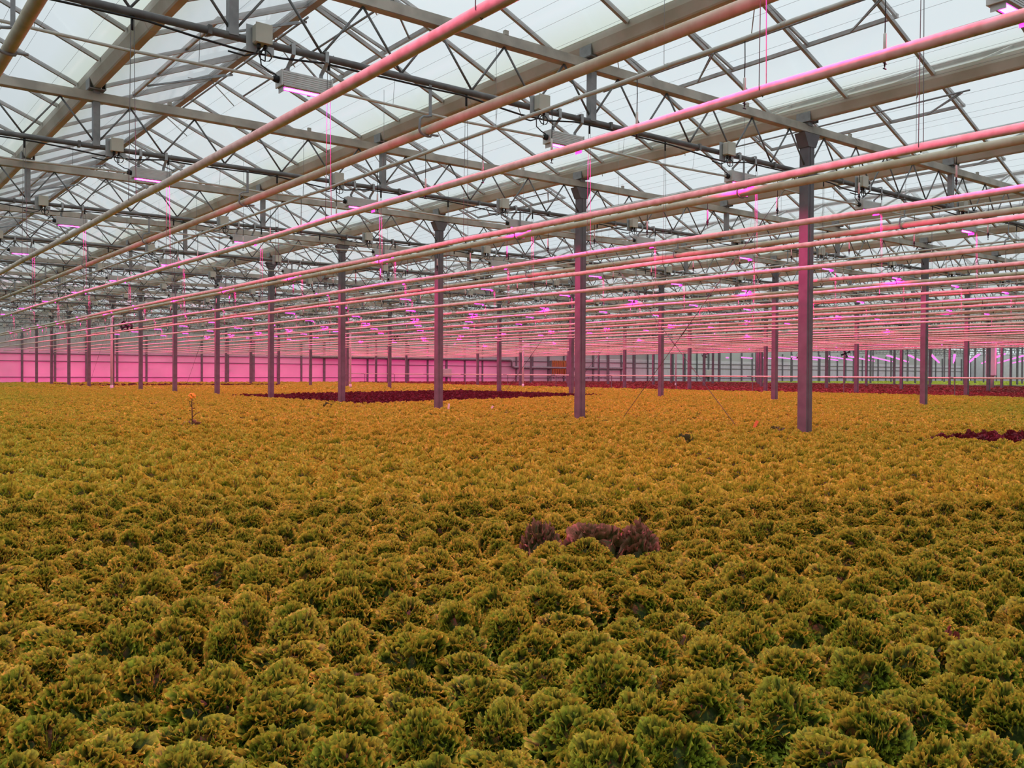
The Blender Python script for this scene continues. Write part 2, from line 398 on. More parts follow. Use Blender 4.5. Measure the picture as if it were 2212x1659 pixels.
# gutters
gn = 0
for gw in gut_w[1:]:
    if gw > WS+2*BAY: break
    b = MB()
    prof = [(-0.115, ZG+0.10), (-0.105, ZG+0.02), (-0.055, ZG-0.085), (-0.04, ZG-0.10), (0.04, ZG-0.10), (0.055, ZG-0.085), (0.105, ZG+0.02), (0.115, ZG+0.10), (0.10, ZG+0.10), (0.045, ZG-0.06), (-0.045, ZG-0.06), (-0.10, ZG+0.10)]
    b.prism(prof, US+0.05, UE+0.55)
    vis = any(seen(gw, U0+ST*k*0.5, ZG) for k in range(-1, 26))
    if not vis: continue
    gn += 1
    g_ = b.obj('gutter', M['gutter'], None, (gw, 0, 0))
    # joint sleeves
    s_ = MB()
    for k in range(0, 7):
        yy = 10.3+k*10
        s_.prism([(p[0]*1.06, (p[1]-ZG)*1.06+ZG) for p in prof[:8]], yy, yy+0.22)
    s_.obj('joint_sleeve', M['gutter'], g_)
    tag(g_, 'weathered grey roof gutter under the glass, %s from the left' % nth(gn), 'gutter', 'roof gutters')

# ------------------------------------------------------------------ posts
def post_meshes():
    s = MB(); zt = ZT-0.07
    s.box((0, 0, (zt)/2), (0.15, 0.15, zt))
    s.box((0, -0.078, zt/2), (0.06, 0.012, zt)); s.box((0, 0, zt-0.64), (0.17, 0.19, 0.1))
    me = s.mesh('shaft', M['post'])
    c = MB()
    c.add([(-0.09, -0.09, zt-0.20), (0.09, -0.09, zt-0.20), (0.09, 0.09, zt-0.20), (-0.09, 0.09, zt-0.20), (-0.19, -0.09, zt), (0.19, -0.09, zt), (0.19, 0.09, zt), (-0.19, 0.09, zt)],
          [(3, 2, 1, 0), (4, 5, 6, 7), (0, 1, 5, 4), (1, 2, 6, 5), (2, 3, 7, 6), (3, 0, 4, 7)])
    mc = c.mesh('head_plate', M['post'])
    g = MB(); g.box((0, 0, ZT+0.11), (0.10, 0.12, 0.12)); g.box((-0.1, 0, ZG-0.05), (0.012, 0.24, 0.14)); g.box((0.1, 0, ZG-0.05), (0.012, 0.24, 0.14)); g.box((0, 0, ZG-0.105), (0.2, 0.2, 0.012))
    mg = g.mesh('gutter_saddle', M['galv'])
    return me, mc, mg
pm = post_meshes()
ROWNAME = ['nearest', 'second', 'third', 'fourth', 'fifth', 'sixth', 'seventh', 'eighth', 'ninth', 'tenth', 'eleventh']
first = None
for r in range(0, 11):
    n = 0
    for k in range(-1, 14):
        x, y = WA+BAY*r, U0+ST*k
        if k == 13 or not (seen(x, y, 1.0, 5) or seen(x, y, 4.0, 5)): continue
        n += 1
        p = empty('support_post', (x, y, 0))
        link('shaft', pm[0], p); link('head_plate', pm[1], p)
        if r <= 5: link('gutter_saddle', pm[2], p)
        tag(p, 'square grey steel post, %s from the right in the %s post row' % (nth(n), ROWNAME[r]), 'post', 'steel posts')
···
_Goal_: Quote in full the listing given above; the images are to be left out.

_Complete response_:
The Blender Python script for this scene continues. Write part 2, from line 398 on. More parts follow. Use Blender 4.5. Measure the picture as if it were 2212x1659 pixels.
# gutters
gn = 0
for gw in gut_w[1:]:
    if gw > WS+2*BAY: break
    b = MB()
    prof = [(-0.115, ZG+0.10), (-0.105, ZG+0.02), (-0.055, ZG-0.085), (-0.04, ZG-0.10), (0.04, ZG-0.10), (0.055, ZG-0.085), (0.105, ZG+0.02), (0.115, ZG+0.10), (0.10, ZG+0.10), (0.045, ZG-0.06), (-0.045, ZG-0.06), (-0.10, ZG+0.10)]
    b.prism(prof, US+0.05, UE+0.55)
    vis = any(seen(gw, U0+ST*k*0.5, ZG) for k in range(-1, 26))
    if not vis: continue
    gn += 1
    g_ = b.obj('gutter', M['gutter'], None, (gw, 0, 0))
    # joint sleeves
    s_ = MB()
    for k in range(0, 7):
        yy = 10.3+k*10
        s_.prism([(p[0]*1.06, (p[1]-ZG)*1.06+ZG) for p in prof[:8]], yy, yy+0.22)
    s_.obj('joint_sleeve', M['gutter'], g_)
    tag(g_, 'weathered grey roof gutter under the glass, %s from the left' % nth(gn), 'gutter', 'roof gutters')

# ------------------------------------------------------------------ posts
def post_meshes():
    s = MB(); zt = ZT-0.07
    s.box((0, 0, (zt)/2), (0.15, 0.15, zt))
    s.box((0, -0.078, zt/2), (0.06, 0.012, zt)); s.box((0, 0, zt-0.64), (0.17, 0.19, 0.1))
    me = s.mesh('shaft', M['post'])
    c = MB()
    c.add([(-0.09, -0.09, zt-0.20), (0.09, -0.09, zt-0.20), (0.09, 0.09, zt-0.20), (-0.09, 0.09, zt-0.20), (-0.19, -0.09, zt), (0.19, -0.09, zt), (0.19, 0.09, zt), (-0.19, 0.09, zt)],
          [(3, 2, 1, 0), (4, 5, 6, 7), (0, 1, 5, 4), (1, 2, 6, 5), (2, 3, 7, 6), (3, 0, 4, 7)])
    mc = c.mesh('head_plate', M['post'])
    g = MB(); g.box((0, 0, ZT+0.11), (0.10, 0.12, 0.12)); g.box((-0.1, 0, ZG-0.05), (0.012, 0.24, 0.14)); g.box((0.1, 0, ZG-0.05), (0.012, 0.24, 0.14)); g.box((0, 0, ZG-0.105), (0.2, 0.2, 0.012))
    mg = g.mesh('gutter_saddle', M['galv'])
    return me, mc, mg
pm = post_meshes()
ROWNAME = ['nearest', 'second', 'third', 'fourth', 'fifth', 'sixth', 'seventh', 'eighth', 'ninth', 'tenth', 'eleventh']
first = None
for r in range(0, 11):
    n = 0
    for k in range(-1, 14):
        x, y = WA+BAY*r, U0+ST*k
        if k == 13 or not (seen(x, y, 1.0, 5) or seen(x, y, 4.0, 5)): continue
        n += 1
        p = empty('support_post', (x, y, 0))
        link('shaft', pm[0], p); link('head_plate', pm[1], p)
        if r <= 5: link('gutter_saddle', pm[2], p)
        tag(p, 'square grey steel post, %s from the right in the %s post row' % (nth(n), ROWNAME[r]), 'post', 'steel posts')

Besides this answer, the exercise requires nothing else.